Why is it that we live in a world where seeing is believing? We believe in wind even tho we don't see it. We believe in happiness, sorrow, excitement, etc even tho you can't physically see it or touch it. Because you can feel it inside you? You just know it is there?
I feel Jesus all around me-every day. I know He is there.
I felt my babies. I knew they were there,
Maybe I didn't physically feel their kicks or physically have them in my arms, but I felt them. In my heart, in every moment I thought I was going to lose my stomach in the trash can. With every inch of my body I felt them.
For the most part, people speak of miscarriages like they would if you had an illness. At best, a dream you didn't achieve. I totally get it, guys, so please spare me the speech. People don't understand unless they themselves have been thru it. But what I wish people really got, is that an early pregnancy loss is just the same as any other loss.
No, there is no physical body to bury. But could you not see that in a way, that could be worse?
My love for my babies began growing long before my positive pregnancy tests. If you had asked 10 year old Katie or 16 year old Katie what she wanted to be when she grew up, the answer would have been the same. A mom. My heart aches for all the other women out there with the same stories. A mother's heart begins before you know there is a baby there.
And then it is there. And then...it's not. Your dream is, quite literally, flushed down the toilet. You feel like a huge chunk of your heart goes with it. Before my little angels, I didn't know that type of love existed. I could feel it from the top of my head all the way down to my toes. It was overwhelming but I embraced every second of it. This was what I was made for. I was made to be a mommy to these babies.
The pain of knowing I will never be able to hold my baby here on this earth is by far the worst pain I have ever felt. The physical pain of my babies literally being ripped from me made it even worse. And having to say goodbye before you really get to say hello is heart wrenching.
Sometimes I wish there was a body to bury because my babies deserved a better burial than being flushed down a toilet. These precious, precious little lives deserved more than to be washed away with the rest of every day waste.
My first miscarriage, I received one sweet card from people I didn't even know that well. There are simply no words to describe how much that meant to me. Even tho dozens of people texted or messaged me to tell me they were sorry, this simple act of kindness meant more to me than I can explain. It takes 1 minute to type up a quick "sorry" message, but the fact that these people took time out of their day to hand write a card and with notes of encouragement and send it to me was different. Please know, I am in no way trying to get sympathy or pitty and I'm incredibly thankful for all the support I have gotten. I just want people to get it.
Why is it that we jump on the meal trains or send cards or flowers for people who have surgeries or other more "real" losses but not for women who's babies were born into heaven?
Are our babies not real losses? What constitutes a real loss? What constitutes a real life lost?
When I found out about our second pregnancy, one person I excitedly told responded with "Well, I hope you learned your lesson the first time and that you keep your big mouth shut this time and don't tell so many people just in case."

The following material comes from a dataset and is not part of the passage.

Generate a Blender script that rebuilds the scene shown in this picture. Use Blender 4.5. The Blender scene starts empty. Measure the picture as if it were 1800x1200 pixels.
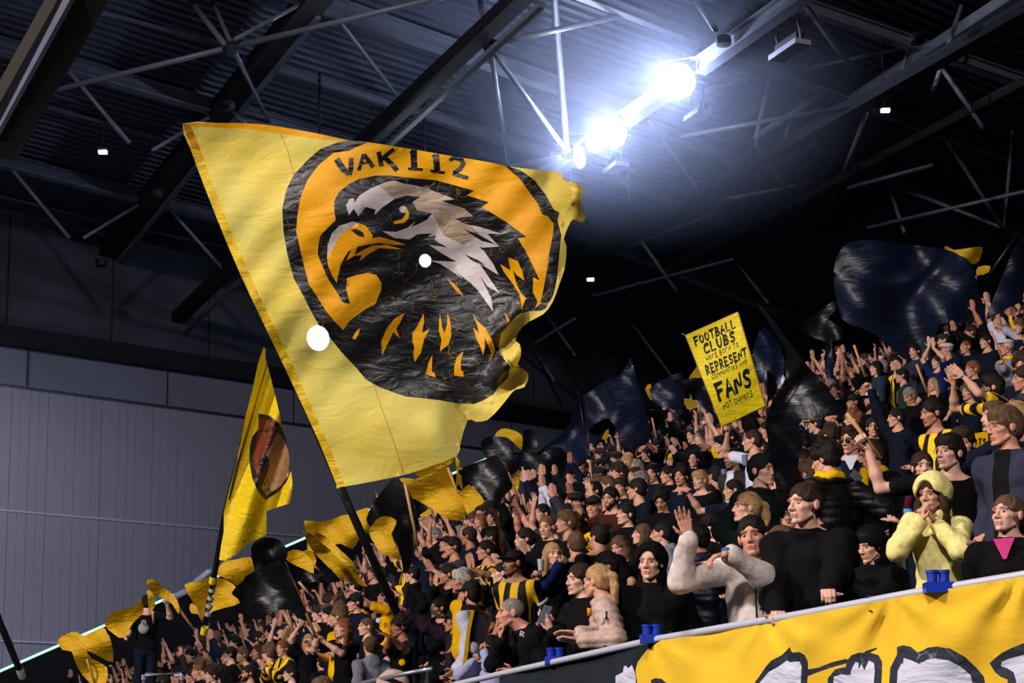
import bpy, bmesh, math, random
import numpy as np
from mathutils import Vector, Matrix, Euler
from mathutils.geometry import delaunay_2d_cdt

# ---------------------------------------------------------------- camera
F = 3500.0                      # focal length in pixels of the 1800x1200 frame
PITCH, ROLL = math.radians(12.5), math.radians(1.0)
_R = np.array([1., 0, 0]); _U = np.array([0, -math.sin(PITCH), math.cos(PITCH)])
CW = np.array([0, math.cos(PITCH), math.sin(PITCH)])
CR = math.cos(ROLL)*_R - math.sin(ROLL)*_U
CU = math.sin(ROLL)*_R + math.cos(ROLL)*_U
def at(px, py, d):              # a survey point: pixel bearing and distance -> metres
    return d*(CW + (px-900)/F*CR + (600-py)/F*CU)
def proj(p):
    p = np.asarray(p); z = p@CW
    return np.array([900+F*(p@CR)/z, 600-F*(p@CU)/z, z])
def on_plane(px, py, n, c):     # bearing meets plane n.p = c
    r = at(px, py, 1.0); return r*(c/float(r@np.array(n)))

sc = bpy.context.scene
COL = sc.collection
cam = bpy.data.cameras.new('camera'); camo = bpy.data.objects.new('camera', cam); COL.objects.link(camo)
cam.sensor_width = 36; cam.lens = F/1800*36; cam.clip_end = 400; cam.clip_start = .1
M = Matrix.Identity(4)
for i in range(3):
    M[i][0] = CR[i]; M[i][1] = CU[i]; M[i][2] = -CW[i]
camo.matrix_world = M
sc.camera = camo
sc.view_settings.view_transform = 'Standard'; sc.view_settings.look = 'None'
sc.view_settings.gamma = 1.0; sc.view_settings.use_curve_mapping = False
sc.view_settings.exposure = 0.08
sc.cycles.use_light_tree = False; sc.cycles.sample_clamp_indirect = 3.0
sc.cycles.max_bounces = 4; sc.cycles.diffuse_bounces = 2; sc.cycles.glossy_bounces = 2; sc.cycles.transmission_bounces = 2; sc.cycles.transparent_max_bounces = 6
w = bpy.data.worlds.new('night'); sc.world = w; w.use_nodes = True
w.node_tree.nodes['Background'].inputs[0].default_value = (.25, .32, .55, 1)
w.node_tree.nodes['Background'].inputs[1].default_value = .012
def spot(name, loc, tgt, power, col, size=50, rad=.6):
    l = bpy.data.lights.new(name, 'SPOT'); l.energy = power; l.color = col; l.spot_size = math.radians(size)
    l.spot_blend = .5; l.shadow_soft_size = rad
    o = bpy.data.objects.new(name, l); COL.objects.link(o); o.location = loc
    o.rotation_euler = (Vector(tgt)-Vector(loc)).to_track_quat('-Z', 'Y').to_euler()
    return o
# floodlight rows over the pitch, outside the frame to the left; added front fill behind the photographer
LIGHTS = [
 ('flood_or_fill_beam', (-26, 2, 17), (1, 15, 2), 46000, (1.0, .88, .84), 75, .9),
 ('flood_or_fill_beam', (-30, 22, 19), (2, 26, 4), 38000, (1.0, .88, .84), 75, 1.1),
 ('flood_or_fill_beam', (-6, -16, 18), (2, 18, 2), 30000, (1.0, .90, .90), 70, 1.1),  # added fill from behind the camera, softens the dark sides of the crowd
 ('wall_floodlight', (-24, 26, 6), (-20, 50, 5), 30000, (.86, .85, 1.0), 46, 1.0),
 ('roof_uplight', (-14, 20, 4), (2, 48, 14), 1500, (.58, .66, 1.0), 80, 1.5),
]
for L in LIGHTS: spot(*L)

# ---------------------------------------------------------------- helpers
rnd = random.Random(7)
def newmesh(name, V, Q, mi=None, smooth=True, tint=None, mats=()):
    """V (n,3), Q (m,k) same-size faces or list of arrays"""
    me = bpy.data.meshes.new(name)
    Qs = Q if isinstance(Q, list) else [Q]
    Qs = [np.asarray(q, dtype=np.int32) for q in Qs if len(q)]
    nf = sum(len(q) for q in Qs); nl = sum(q.size for q in Qs)
    me.vertices.add(len(V)); me.vertices.foreach_set('co', np.asarray(V, dtype=np.float32).ravel())
    me.loops.add(nl); me.loops.foreach_set('vertex_index', np.concatenate([q.ravel() for q in Qs]))
    me.polygons.add(nf)
    sizes = np.concatenate([np.full(len(q), q.shape[1]) for q in Qs])
    st = np.concatenate([[0], np.cumsum(sizes)[:-1]]).astype(np.int32)
    me.polygons.foreach_set('loop_start', st)
    if mi is not None: me.polygons.foreach_set('material_index', np.asarray(mi, dtype=np.int32))
    me.polygons.foreach_set('use_smooth', np.full(nf, bool(smooth)))
    if tint is not None:
        a = me.color_attributes.new('tint', 'FLOAT_COLOR', 'POINT')
        a.data.foreach_set('color', np.c_[tint, np.ones(len(V))].astype(np.float32).ravel())
    for m in mats: me.materials.append(m)
    me.update(calc_edges=True); me.validate()
    return me
def link(name, me, parent=None, mat=None, loc=None, rot=None, scale=None):
    o = bpy.data.objects.new(name, me); COL.objects.link(o)
    if parent is not None: o.parent = parent
    if mat is not None:
        if len(me.materials) == 0: me.materials.append(mat)
        o.material_slots[0].link = 'OBJECT'; o.material_slots[0].material = mat
    if loc is not None: o.location = loc
    if rot is not None: o.rotation_euler = rot
    if scale is not None: o.scale = scale
    return o
def tag(o, label=None, cat=None, group=None, kind=None):
    if label: o['label'] = label
    if cat: o['category'] = cat
    if group: o['group'] = group
    if kind: o['kind'] = kind
    return o
def empty(name, loc, rz=0.):
    o = bpy.data.objects.new(name, None); COL.objects.link(o); o.location = loc; o.rotation_euler = (0, 0, rz)
    o.empty_display_size = .1
    return o
MATS = {}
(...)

Well let me tell you, ma'am. These babies' lives-no matter how long or short-are worth celebrating and being excited about.
And they are also worth more than the "hush hush" awkward responses when their lives end.

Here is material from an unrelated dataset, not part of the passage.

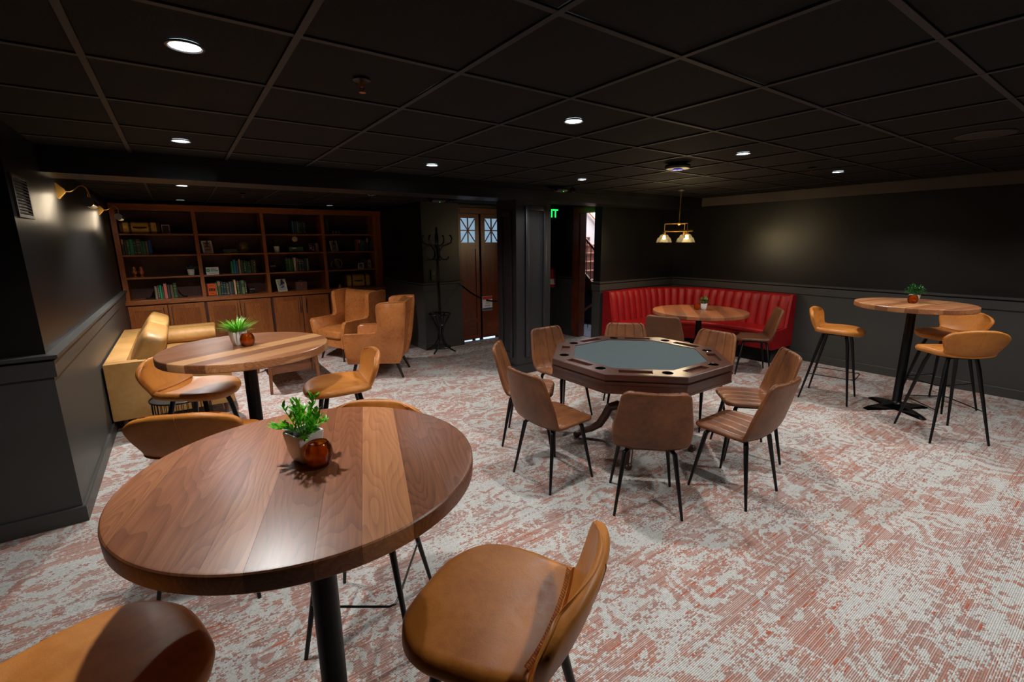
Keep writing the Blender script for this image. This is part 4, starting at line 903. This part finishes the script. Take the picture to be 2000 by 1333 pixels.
# dining chairs: faces local +Y
DK = [(0, .215, .452, .195, 0), (.12, .16, .462, .212, .003), (.30, .02, .458, .222, .010), (.44, -.11, .447, .224, .018), (.52, -.165, .455, .224, .026), (.60, -.20, .50, .232, .034), (.72, -.232, .60, .232, .036), (.86, -.262, .72, .212, .030), (1, -.292, .842, .190, .020)]
GR = (-.84, -.42, 0, .42, .84)
def dining(label, plain_=False):
    t = thing('dining_chair', label, 'chair', (0, 0, 0), 0)
    mat = M_['brown_plain'] if plain_ else M_['brown']; g = () if plain_ else GR
    s, I, O = shell(DK, 0, .53, 22, 60, .034, .06, .001, g, .0075); s.build('seat', mat, t, ang=60)
    b, I2, O2 = shell(DK, .53, 1, 22, 60, .028, .001, .045, g, .0085); bk = b.build('backrest', mat, t, ang=60)
    rp = [r[-1] for r in I2]+I2[-1][::-1][1:-1]+[r[0] for r in I2[::-1]]
    MB().tube([p for p in rp[::2]], .0022, 6).build('piping', mat, bk)
    MB().box(-.15, -.13, .418, .15, .13, .432, bev=.003).build('under_frame', M_['metal'], t, False)
    for sx in (-1, 1):
        for sy, yb, yt in ((1, .205, .12), (-1, -.205, -.12)):
            MB().tube([(sx*.12, yt, .43), (sx*.15, yt*1.15, .405), (sx*.205, yb, .0)], [.013, .016, .0085], 12).build('leg', M_['metal'], t)
    return t
PT = Vector((2.942, 2.39))
dch = dining('x'); used = [False]
DL = [('S', -90, 'ribbed brown chair at the poker table, right front, in side view nearest the viewer'), ('SW', -135, 'brown chair at the poker table with its plain back square to the viewer'), ('W', 180, 'brown chair at the poker table, left front, plain back and orange-lit seat'),
      ('NW', 135, 'ribbed brown chair at the poker table left of all others, beside the column'), ('N', 90, 'ribbed brown chair behind the poker table nearest the black column'), ('NE', 45, 'ribbed brown chair behind the poker table, only its back top showing below the red banquette'),
      ('E', 0, 'ribbed brown chair behind the poker table in front of the round walnut table'), ('SE', -45, 'ribbed brown chair at the poker table, further right one in side view')]
rr = random.Random(5)
for nm, ang, lb in DL:
    a = math.radians(ang); p = PT+Vector((math.cos(a), math.sin(a)))*.885
    place(dch, used, (p.x, p.y, 0), a+PI/2+rr.uniform(-.04, .04), lb, 'ribbed brown chairs around the poker table')
pch = dining('brown plain-backed chair left of the round walnut table before the banquette', True); pch['group'] = 'plain brown chairs at the banquette table'
def face(o, x, y, ang): o.location = (x, y, 0); o.rotation_euler = (0, 0, math.radians(ang)-PI/2)   # ang: direction the sitter faces
face(pch, 4.72, 3.36, 18)
pc2 = copy_tree(pch); face(pc2, 5.93, 2.96, 128); pc2['label'] = 'brown plain-backed chair right of the round walnut table, in side view'

# bar stools
SK = [(0, .243, .722, .19, -.006), (.09, .205, .742, .212, -.004), (.2, .14, .753, .226, .0), (.36, .0, .754, .226, .006), (.48, -.1, .747, .208, .015), (.555, -.155, .752, .197, .024), (.62, -.185, .785, .200, .034), (.73, -.212, .845, .226, .046), (.87, -.232, .91, .240, .052), (1, -.248, .975, .236, .048)]
def stool(label):
    t = thing('bar_stool', label, 'stool', (0, 0, 0), 0)
    s, I, O = shell(SK, 0, .565, 26, 40, .052, .17, .001); st_ = s.build('seat', M_['tan'], t, ang=60)
    b, I2, O2 = shell(SK, .565, 1, 24, 44, .032, .001, .085, droop=.035); bk = b.build('backrest', M_['tan'], t, ang=60)
    for off in (.004,):
        rp = [r[-1] for r in I2]+I2[-1][::-1][1:-1]+[r[0] for r in I2[::-1]]
        MB().tube(rp[::2], .0018, 6).build('piping', M_['tan'], bk)
    # raised centre seam on the back
    cs_ = [r[len(r)//2] for r in O2[2:-3]]; MB().tube([p+Vector((0, -.0005, 0)) for p in cs_], .0017, 6).build('seam', M_['tan'], bk)
    # zigzag stitches along the crease
    row = I2[0]; q = MB(); n = 46
    for i in range(n):
        f0 = (i+.5)/n*(len(row)-1); k = int(f0); p = row[k].lerp(row[min(k+1, len(row)-1)], f0-k)
        if abs(p.x) > .165: continue
        for s_ in (-1, 1): a = Vector((-.0022*s_, .006, .003)); q.tube([p+Vector((0, .013, .008))-a, p+Vector((0, .013, .011))+a], .0014, 5)
    q.build('stitching', pm('c98a4c'), st_, kind='stuff')
    MB().box(-.11, -.1, .705, .11, .12, .722, bev=.004).build('under_plate', M_['metal'], t, False)
    for sx in (-1, 1):
        for yt, yb in ((.11, .215), (-.09, -.225)): MB().tube([(sx*.105, yt, .712), (sx*.125, yt*1.2, .62), (sx*.222, yb, 0)], [.0145, .016, .0085], 12).build('leg', M_['metal'], t)
    zf = .275; k = 1-zf/.62; X0 = .125+(.222-.125)*k
    yb = -.108-.117*k; yf = .132+.083*k
    MB().tube([(-X0, yb, zf), (-X0+.004, yf, zf), (-X0+.01, yf+.045, zf), (-X0+.03, yf+.06, zf), (X0-.03, yf+.06, zf), (X0-.01, yf+.045, zf), (X0-.004, yf, zf), (X0, yb, zf)], .0048, 8).build('footrest', M_['metal'], t)
    return t
stl = stool('x'); used = [False]
for x, y, ang, lb, g in ((.57, .852, 122, 'tan leather bar stool right of the front table, seat in full view', 'tan stools at the front walnut table'), (-.30, 1.195, 14, 'tan leather bar stool left of the front table, its seat front in dark shadow', 'tan stools at the front walnut table'),
      (.525, 1.85, 234, 'tan bar stool behind the front table, only a pale curve of its back showing', 'tan stools at the front walnut table'), (-.0, 2.60, 66, 'tan bar stool with its back towards the front table and its seam showing', 'tan stools at the middle walnut table'),
      (-.01, 3.62, -34, 'tan bar stool at the left of the middle table, before the sofa', 'tan stools at the middle walnut table'), (.80, 3.13, 172, 'tan bar stool at the right of the middle table, in side view', 'tan stools at the middle walnut table'),
      (5.60, 1.925, -80, 'tan bar stool left of the tall table by the right wall', 'tan stools at the tall table by the right wall'), (6.20, 1.16, 156, 'tan bar stool behind the other one, right of the tall table', 'tan stools at the tall table by the right wall'), (5.275, .925, 47, 'tan bar stool nearest the viewer at the tall table by the right wall', 'tan stools at the tall table by the right wall')):
    place(stl, used, (x, y, 0), math.radians(ang)-PI/2, lb, g)

# ------------------------------------------------------------------ round plank tables
def plank_table(loc, R_, h, th, planks, rz, label, mat, group, base='cross', tones=None):
    t = thing('round_table', label, 'table', (loc[0], loc[1], 0), rz, group)
    ys = [-R_]
    tot = sum(planks)
    for p in planks: ys.append(ys[-1]+2*R_*p/tot)
    prof = [(h-th, R_-.006), (h-th+.005, R_-.001), (h-.010, R_), (h-.004, R_-.0015), (h-.001, R_-.005), (h, R_-.010)]
    for i in range(len(planks)):
        y0, y1 = ys[i]+.0002, ys[i+1]-.0002; rings = []
        for z, r in prof:
            a0, a1 = max(-r+.0008, y0), min(r-.0008, y1)
            if i == 0: a0 = -r+.0004
            if i == len(planks)-1: a1 = r-.0004
            th0, th1 = math.asin(max(-1, a0/r)), math.asin(min(1, a1/r)); n = 14; pts = []
            for k in range(n+1): q = th0+(th1-th0)*k/n; pts.append((r*math.cos(q), r*math.sin(q), z))
            for k in range(n+1): q = th1+(th0-th1)*k/n; pts.append((-r*math.cos(q), r*math.sin(q), z))
            rings.append(pts)
        pk_ = MB().layers(rings).build('plank', mat, t, ang=25); q_ = (tones or [.5]*20)[i]; pk_.color = (q_, q_, q_, 1)
    MB().box(-.15, -.15, h-th-.006, .15, .15, h-th, bev=.002).build('mount_plate', M_['metal'], t, False)
    MB().lathe([(.06, .06), (.045, .075), (.038, .085), (.038, h-th-.004)], 28).build('pole', M_['metal'], t)
    for k in range(4):
        a = PI/2*k+PI/4-rz+math.radians(base if isinstance(base, (int, float)) else 0)
        l = MB().add([(.0, -.035, 0), (.31, -.028, 0), (.31, .028, 0), (0, .035, 0), (0, -.03, .075), (.28, -.02, .03), (.28, .02, .03), (0, .03, .075), (.33, -.018, .008), (.33, .018, .008)], [(0, 3, 2, 1), (0, 1, 5, 4), (3, 7, 6, 2), (4, 5, 6, 7), (1, 8, 5), (2, 6, 9), (5, 8, 9, 6), (1, 2, 9, 8), (0, 4, 7, 3)])
        l.build('foot', M_['metal_gloss'], t, False, rot=(0, 0, a))
    return t
W1, W2 = M_['walnut'], M_['walnut_warm']
plank_table((.234, 1.325), .460, 1.08, .048, (1.3, 1, 1.2, 1, 1.35, .9, 1.2, 1.1, 1), math.radians(72), 'round walnut bar table filling the front, planks of strong figured grain', W1, 'tall round walnut tables', 45, [.28, .38, .78, .45, .36, .62, .5, .42, .66])
plank_table((.274, 3.198), .461, 1.08, .048, (.8, 1.3, 1, 1.2, .7, 1.3, 1.1, .9, 1), math.radians(26), 'round walnut bar table in the middle left with pale streaks, before the sofa', W2, 'tall round walnut tables', 20, [.45, .7, .42, .8, .35, .5, .42, .45, .32])
plank_table((5.752, 1.364), .467, 1.08, .048, (1, 1.2, .8, 1.1, 1, 1.3, .9, 1.1), math.radians(-10), 'round walnut bar table by the right wall', W2, 'tall round walnut tables', 12, [.5, .62, .45, .66, .4, .6, .46, .55])
plank_table((5.684, 3.589), .612, .76, .045, (1, 1.1, .9, 1.2, 1, 1.1, .9, 1, 1.1), math.radians(40), 'round low walnut table before the curved red banquette', W1, 'round low table', 0, [.35, .5, .3, .42, .25, .55, .33, .45, .6])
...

I was really touched by the new OB I made an appointment with only hours before I started miscarrying our second baby. He hugged me and said "I am so, so sorry for your loss" to which I responded with "It is what it is...". He shook his head and said "No. No. This sucks. You don't have to be tough. This is a real loss and people don't get it but they should."

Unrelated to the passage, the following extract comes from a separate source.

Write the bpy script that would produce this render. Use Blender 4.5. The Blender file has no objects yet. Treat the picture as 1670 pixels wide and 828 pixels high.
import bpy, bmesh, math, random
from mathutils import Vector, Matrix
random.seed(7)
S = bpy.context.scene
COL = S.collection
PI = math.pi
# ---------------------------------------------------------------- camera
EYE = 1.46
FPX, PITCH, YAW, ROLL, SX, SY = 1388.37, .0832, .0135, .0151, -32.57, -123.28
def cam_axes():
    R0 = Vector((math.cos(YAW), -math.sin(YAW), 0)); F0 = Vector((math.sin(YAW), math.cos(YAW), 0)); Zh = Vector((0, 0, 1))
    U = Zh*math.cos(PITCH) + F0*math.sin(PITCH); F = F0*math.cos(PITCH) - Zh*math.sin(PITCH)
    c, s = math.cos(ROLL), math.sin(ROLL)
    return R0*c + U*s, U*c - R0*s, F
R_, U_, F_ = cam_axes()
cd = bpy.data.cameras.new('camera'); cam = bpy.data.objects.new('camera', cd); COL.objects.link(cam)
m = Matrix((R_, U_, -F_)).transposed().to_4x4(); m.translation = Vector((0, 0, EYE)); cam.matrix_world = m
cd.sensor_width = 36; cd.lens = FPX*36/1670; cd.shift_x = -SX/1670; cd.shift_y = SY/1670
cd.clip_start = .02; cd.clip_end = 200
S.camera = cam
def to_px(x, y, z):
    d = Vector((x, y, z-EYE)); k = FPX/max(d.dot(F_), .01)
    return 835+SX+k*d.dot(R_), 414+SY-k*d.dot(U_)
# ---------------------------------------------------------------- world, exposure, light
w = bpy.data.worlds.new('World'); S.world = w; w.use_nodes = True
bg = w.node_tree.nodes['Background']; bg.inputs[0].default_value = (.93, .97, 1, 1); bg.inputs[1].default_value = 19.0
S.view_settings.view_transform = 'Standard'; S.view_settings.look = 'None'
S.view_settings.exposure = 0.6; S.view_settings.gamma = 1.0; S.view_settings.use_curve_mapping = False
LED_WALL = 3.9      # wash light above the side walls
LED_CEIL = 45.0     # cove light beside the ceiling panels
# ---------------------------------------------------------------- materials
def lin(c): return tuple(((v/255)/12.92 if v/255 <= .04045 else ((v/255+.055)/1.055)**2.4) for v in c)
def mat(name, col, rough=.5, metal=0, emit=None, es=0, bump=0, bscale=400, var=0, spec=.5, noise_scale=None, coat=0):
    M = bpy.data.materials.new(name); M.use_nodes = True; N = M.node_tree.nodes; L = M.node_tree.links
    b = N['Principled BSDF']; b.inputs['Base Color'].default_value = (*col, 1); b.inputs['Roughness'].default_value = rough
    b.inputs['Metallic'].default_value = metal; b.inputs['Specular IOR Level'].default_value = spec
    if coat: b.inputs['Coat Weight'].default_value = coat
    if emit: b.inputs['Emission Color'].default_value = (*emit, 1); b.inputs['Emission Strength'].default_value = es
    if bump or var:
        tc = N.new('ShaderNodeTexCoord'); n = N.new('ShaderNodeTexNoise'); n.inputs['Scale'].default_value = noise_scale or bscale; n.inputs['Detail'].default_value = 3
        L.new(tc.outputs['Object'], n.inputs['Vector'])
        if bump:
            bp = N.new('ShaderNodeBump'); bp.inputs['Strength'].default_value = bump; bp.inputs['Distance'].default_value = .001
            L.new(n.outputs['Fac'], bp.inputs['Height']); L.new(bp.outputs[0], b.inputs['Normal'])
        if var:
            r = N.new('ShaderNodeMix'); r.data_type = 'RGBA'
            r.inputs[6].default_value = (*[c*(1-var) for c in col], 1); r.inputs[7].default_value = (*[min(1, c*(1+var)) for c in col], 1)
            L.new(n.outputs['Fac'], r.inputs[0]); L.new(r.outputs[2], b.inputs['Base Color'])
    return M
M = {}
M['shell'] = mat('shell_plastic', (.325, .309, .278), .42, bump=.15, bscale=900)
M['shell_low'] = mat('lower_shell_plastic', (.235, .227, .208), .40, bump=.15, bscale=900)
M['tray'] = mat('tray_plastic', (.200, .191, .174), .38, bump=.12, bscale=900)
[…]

So many people mean well and I know that. But is "Oh no, I'm so sorry. My friend had a miscarriage but she was 16 weeks" supposed to make us moms of early pregnancy loss feel better because thank goodness we aren't THAT far along? Is our loss any less?
Why is it that people who have experienced HUGE losses in their lives have been some of the people who have validated and encouraged me the most? I have a couple dear friends who have lost HUSBANDS that have given me the most support. I start to feel like a fool for being so heartbroken and for hurting so bad when there are people out there who have had REAL losses. I start to fall into the world's view of early pregnancy loss. But these women have been the first to tell me that my losses are real and big.
A thousand times we have imagined what our babies would look like. A thousand times we have thought about our first moments with these babies. A thousand times we have imagined their first steps, their first "I love you, mommy", their smile. A thousand times I have closed my eyes and held my miscarriage teddy-bear close to my heart and imagined that it was our baby.
I may be more vocal about it, but I know it in my heart that other mothers and fathers of angels feel the exact same way.
If nothing else positive comes out of all of this, I am incredibly thankful that I will be able to relate to other women going thru the same thing. I know that their loss is just that-a loss and a HUGE one at that.
I will end with this: You may not get it-and that's okay. You don't have to. Be glad that you do not know the pain of losing a child in the womb. But you don't have to get it to treat this loss as a REAL, TRUE, PAINFUL loss.